OS OUTROS PASSAGEIROS
Um morador de Friburgo — que não quis se identificar — contou que, na metade da década de 1970, o piloto Moacir da Costa Gomes Neto — que morreu aos 26 anos — costumava vir à cidade no carnaval, e que eles desfilavam em um bloco onde Moacir tocava surdo. "Ele era uma pessoa muito alegre, vinha sempre aqui nessa época. Isso foi antes dele se tornar piloto, só um tempo depois que começou na carreira. Depois disso, a gente nunca mais se viu e só fui ter notícias dele quando faleceu”, relatou. O único tripulante do Corisco foi enterrado em São Paulo.
Pouco pôde ser descoberto sobre Viviane Ramos. Em alguns relatos, é dito que ela era modelo, amiga de Nilton e Figueiredo, e tinha 20 anos de idade. Outros se referem à mesma como esposa do piloto Moacir. Seu corpo foi sepultado em Teresópolis.
Nilton Gomes de Oliveira era irmão do ex-jogador e atual deputado estadual Bebeto, que, na época, era titular do Flamengo. Segundo reportagem publicada na revista Placar naqueles dias, o rapaz trabalhava como procurador e era grande amigo e conselheiro do irmão. A mesma matéria dizia que a perda foi um grande trauma na vida do jogador, que passou tempos difíceis com a morte do parente e, ainda hoje, recusa-se a falar sobre o caso. Um sonho de Nilton foi realizado postumamente, que era ter Bebeto escalado na seleção brasileira. O jogador entrou para o time em 1985 e foi tetracampeão no mundial de 1994. "Niltinho” — como era chamado — foi enterrado em Salvador, Bahia.

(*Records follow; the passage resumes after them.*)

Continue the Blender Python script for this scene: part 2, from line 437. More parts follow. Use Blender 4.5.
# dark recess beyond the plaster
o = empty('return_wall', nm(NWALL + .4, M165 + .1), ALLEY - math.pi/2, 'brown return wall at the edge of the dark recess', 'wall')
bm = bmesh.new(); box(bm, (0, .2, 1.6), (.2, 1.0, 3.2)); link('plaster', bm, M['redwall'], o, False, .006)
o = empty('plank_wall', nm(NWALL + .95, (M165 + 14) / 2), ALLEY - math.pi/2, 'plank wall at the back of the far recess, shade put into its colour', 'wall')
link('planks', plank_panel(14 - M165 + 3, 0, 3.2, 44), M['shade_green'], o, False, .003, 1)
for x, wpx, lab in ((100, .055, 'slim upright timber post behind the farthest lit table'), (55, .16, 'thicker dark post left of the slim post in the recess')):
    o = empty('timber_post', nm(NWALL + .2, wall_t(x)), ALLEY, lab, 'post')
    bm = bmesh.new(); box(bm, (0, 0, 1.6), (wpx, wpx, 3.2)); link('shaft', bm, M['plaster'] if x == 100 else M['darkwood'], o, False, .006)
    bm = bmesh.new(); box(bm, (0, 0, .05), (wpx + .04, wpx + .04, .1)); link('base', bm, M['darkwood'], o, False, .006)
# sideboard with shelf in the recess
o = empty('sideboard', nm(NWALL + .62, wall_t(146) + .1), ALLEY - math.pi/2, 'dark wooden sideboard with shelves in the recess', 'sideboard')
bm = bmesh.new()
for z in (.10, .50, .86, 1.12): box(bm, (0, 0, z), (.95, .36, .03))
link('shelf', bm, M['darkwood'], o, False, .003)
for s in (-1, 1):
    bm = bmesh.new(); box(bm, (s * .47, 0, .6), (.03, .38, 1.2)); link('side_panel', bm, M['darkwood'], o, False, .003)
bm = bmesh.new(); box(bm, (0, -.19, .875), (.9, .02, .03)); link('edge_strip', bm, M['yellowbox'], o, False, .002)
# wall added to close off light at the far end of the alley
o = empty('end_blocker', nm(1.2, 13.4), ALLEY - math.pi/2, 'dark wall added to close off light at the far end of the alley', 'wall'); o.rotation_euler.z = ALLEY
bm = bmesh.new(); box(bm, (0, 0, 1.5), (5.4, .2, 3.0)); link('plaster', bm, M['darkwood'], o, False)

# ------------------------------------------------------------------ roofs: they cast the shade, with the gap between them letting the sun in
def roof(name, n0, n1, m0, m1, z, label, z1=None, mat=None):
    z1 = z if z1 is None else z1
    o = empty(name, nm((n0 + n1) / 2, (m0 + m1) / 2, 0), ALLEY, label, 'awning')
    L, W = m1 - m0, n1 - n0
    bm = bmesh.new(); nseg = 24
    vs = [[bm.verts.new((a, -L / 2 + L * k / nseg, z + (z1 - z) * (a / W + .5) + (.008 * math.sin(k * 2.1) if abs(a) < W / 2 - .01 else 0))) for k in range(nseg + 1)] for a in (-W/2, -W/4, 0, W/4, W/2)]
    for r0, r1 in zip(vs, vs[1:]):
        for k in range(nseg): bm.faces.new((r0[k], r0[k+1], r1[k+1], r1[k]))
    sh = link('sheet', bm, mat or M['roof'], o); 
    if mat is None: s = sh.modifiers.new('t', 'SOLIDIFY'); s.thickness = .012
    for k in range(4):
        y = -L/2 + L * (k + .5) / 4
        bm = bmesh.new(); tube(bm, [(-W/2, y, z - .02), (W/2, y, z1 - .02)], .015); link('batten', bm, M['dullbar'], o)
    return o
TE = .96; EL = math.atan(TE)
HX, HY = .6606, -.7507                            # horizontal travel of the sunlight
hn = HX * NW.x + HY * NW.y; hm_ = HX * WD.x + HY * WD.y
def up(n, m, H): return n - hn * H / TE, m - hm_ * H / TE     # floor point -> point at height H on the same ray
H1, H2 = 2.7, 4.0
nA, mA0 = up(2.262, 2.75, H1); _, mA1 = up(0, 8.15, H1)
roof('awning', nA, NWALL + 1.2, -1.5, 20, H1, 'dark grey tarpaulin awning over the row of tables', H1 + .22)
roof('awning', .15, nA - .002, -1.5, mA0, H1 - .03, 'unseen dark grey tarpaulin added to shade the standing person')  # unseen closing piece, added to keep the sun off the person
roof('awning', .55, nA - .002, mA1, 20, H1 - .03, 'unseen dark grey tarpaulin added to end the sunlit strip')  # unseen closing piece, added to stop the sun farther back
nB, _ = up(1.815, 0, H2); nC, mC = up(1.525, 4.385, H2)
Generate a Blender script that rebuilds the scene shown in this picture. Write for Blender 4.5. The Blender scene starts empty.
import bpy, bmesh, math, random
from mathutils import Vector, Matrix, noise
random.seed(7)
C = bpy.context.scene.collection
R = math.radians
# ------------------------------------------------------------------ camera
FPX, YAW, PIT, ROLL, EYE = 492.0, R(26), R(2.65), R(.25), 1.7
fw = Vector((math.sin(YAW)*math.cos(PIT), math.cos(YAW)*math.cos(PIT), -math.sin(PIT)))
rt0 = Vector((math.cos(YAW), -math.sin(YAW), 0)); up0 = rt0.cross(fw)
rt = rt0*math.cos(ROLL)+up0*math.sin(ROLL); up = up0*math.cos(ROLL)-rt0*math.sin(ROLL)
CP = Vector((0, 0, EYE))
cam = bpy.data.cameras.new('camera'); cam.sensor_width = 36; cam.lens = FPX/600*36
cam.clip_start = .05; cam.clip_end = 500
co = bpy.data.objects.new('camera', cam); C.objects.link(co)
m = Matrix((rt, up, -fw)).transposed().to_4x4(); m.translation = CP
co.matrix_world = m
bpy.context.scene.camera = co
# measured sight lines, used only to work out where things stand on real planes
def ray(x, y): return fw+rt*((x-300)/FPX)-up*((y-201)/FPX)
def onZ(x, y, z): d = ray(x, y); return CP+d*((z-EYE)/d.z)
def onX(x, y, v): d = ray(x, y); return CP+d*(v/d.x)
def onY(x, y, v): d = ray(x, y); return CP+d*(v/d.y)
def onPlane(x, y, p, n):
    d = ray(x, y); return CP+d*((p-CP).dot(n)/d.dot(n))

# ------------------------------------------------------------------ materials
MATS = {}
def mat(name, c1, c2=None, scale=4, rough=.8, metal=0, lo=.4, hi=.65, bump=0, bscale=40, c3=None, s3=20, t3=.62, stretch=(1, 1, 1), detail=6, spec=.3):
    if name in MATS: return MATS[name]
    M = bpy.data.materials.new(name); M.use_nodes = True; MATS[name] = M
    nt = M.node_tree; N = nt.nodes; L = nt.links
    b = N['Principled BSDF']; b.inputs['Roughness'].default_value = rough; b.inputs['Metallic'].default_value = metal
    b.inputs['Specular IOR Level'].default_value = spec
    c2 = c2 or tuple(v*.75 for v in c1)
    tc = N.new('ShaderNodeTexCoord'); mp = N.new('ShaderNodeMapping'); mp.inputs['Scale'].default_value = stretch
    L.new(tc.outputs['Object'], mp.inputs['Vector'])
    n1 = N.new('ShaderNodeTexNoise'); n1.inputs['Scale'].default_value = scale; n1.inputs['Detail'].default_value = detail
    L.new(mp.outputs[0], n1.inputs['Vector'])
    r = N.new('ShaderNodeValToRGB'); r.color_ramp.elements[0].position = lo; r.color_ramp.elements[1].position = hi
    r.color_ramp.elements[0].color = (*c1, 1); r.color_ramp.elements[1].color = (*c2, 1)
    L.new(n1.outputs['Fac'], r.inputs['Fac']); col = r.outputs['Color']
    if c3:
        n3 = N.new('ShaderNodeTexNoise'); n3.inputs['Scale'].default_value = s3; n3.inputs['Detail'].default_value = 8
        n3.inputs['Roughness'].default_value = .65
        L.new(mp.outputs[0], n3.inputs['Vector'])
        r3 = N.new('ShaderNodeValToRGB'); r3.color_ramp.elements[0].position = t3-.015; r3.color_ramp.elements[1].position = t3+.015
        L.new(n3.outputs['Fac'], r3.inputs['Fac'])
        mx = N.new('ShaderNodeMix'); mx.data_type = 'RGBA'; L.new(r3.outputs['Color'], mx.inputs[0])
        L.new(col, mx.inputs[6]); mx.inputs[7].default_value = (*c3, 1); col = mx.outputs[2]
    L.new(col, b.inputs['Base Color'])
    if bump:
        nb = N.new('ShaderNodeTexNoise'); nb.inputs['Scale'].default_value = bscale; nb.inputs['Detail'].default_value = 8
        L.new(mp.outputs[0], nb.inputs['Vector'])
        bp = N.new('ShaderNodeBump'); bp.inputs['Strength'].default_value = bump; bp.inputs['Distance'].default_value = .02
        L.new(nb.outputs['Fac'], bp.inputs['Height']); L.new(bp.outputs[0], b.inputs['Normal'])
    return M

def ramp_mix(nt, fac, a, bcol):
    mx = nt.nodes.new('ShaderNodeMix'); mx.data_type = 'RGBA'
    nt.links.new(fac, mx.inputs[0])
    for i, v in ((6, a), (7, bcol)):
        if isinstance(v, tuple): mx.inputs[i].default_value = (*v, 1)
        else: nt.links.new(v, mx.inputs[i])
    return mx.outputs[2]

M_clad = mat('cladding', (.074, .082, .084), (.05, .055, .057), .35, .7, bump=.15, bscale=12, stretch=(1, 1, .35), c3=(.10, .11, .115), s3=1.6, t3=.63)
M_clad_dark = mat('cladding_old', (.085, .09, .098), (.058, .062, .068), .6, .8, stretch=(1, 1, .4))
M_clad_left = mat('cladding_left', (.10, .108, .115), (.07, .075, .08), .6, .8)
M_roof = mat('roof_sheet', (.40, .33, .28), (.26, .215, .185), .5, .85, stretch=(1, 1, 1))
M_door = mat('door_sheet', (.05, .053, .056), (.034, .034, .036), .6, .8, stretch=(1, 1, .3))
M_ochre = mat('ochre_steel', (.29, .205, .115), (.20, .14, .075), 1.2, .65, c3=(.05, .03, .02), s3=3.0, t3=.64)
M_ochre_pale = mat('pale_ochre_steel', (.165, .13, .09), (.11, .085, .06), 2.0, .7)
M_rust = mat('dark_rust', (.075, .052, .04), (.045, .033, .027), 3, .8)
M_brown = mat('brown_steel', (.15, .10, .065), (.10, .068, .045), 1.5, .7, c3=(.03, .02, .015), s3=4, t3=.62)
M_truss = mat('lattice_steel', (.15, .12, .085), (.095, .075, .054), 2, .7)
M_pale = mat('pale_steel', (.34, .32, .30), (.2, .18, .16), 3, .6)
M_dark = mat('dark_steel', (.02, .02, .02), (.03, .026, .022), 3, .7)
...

A COBERTURA DE A VOZ DA SERRA
Duas edições de A VOZ DA SERRA trataram do assunto naquele mês. No dia 22 de dezembro, sábado, a notícia era a manchete da edição. Na capa, a matéria trazia as primeiras informações sobre o acidente. Na edição seguinte, datada do dia 27 de dezembro, uma reportagem informava sobre os acontecimentos do dia. A autópsia dos corpos — feita em estado de emergência — foi realizada no dia 23, domingo. Segundo a matéria, por volta das 13h, uma multidão estava reunida do lado de fora do Cemitério São João Batista aguardando a chegada dos corpos, ainda com sentimento de descrença. Os boatos sobre o motivo do acidente que circulavam entre os populares era de que poderia ter sido culpa da inexperiência do piloto, por voar na serra com o tempo nublado e chuvoso, ou então defeitos nos instrumentos do avião.
A matéria também dizia que, às 14h daquele dia, uma viatura da prefeitura chegava trazendo os restos mortais dos acidentados. Quem compareceu ao reconhecimento dos corpos foi a família do piloto, da modelo Viviane Ramos, a família de Nilton e o diretor do Flamengo na época, Michel Assef. Um fato curioso apontado na notícia é de que a imprensa foi autorizada a entrar e ver os corpos e que a equipe de reportagem de A VOZ DA SERRA constatou que, entre as vítimas, estava o jogador Figueiredo.